Pero el peligro de un desabasto pronunciado y prolongado de microchips es sólo una de las muchas preocupaciones de la economía estadounidense. La otra, quizá mayor, es que la industria asentada en China ya se ha vuelto el principal mercado de las empresas que fabrican los equipos para manufacturar los microcircuitos electrónicos; inclusive a pesar de que Washington ha hecho enormes esfuerzos por evitar que las compañías estadounidenses vendan sus herramientas a competidores como la gigante china Semiconductor Manufacturing International Corporation (SMIC). Aun con las presiones de las administraciones de Trump y Biden, compañías como ASML y Tokio Electron no han podido mantenerse ajenas a la inyección de los cientos de miles de millones de dólares estadounidenses que Pekín ha hecho a su creciente industria de semiconductores.

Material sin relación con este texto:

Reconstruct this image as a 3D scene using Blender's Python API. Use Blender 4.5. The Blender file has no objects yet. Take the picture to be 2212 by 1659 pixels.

Es por ello que nuestros vecinos del norte exploran rutas para restringir el suministro de equipos hacia el gigante asiático. Entre otras, revisan a detalle tecnologías para retrasar el avance del sector en China y darle al norteamericano el tiempo que necesita para recuperar la ventaja perdida en los años recientes. Otra alternativa para nuestro principal socio comercial sería apoyarse en sus vecinos para atraer a Norteamérica la manufactura mayoritaria de los microchips; sin embargo, lamentablemente en el actual gobierno de México no parece haber conciencia de la oportunidad que se está dejando pasar.
Lo anterior, dicho sin aberraciones.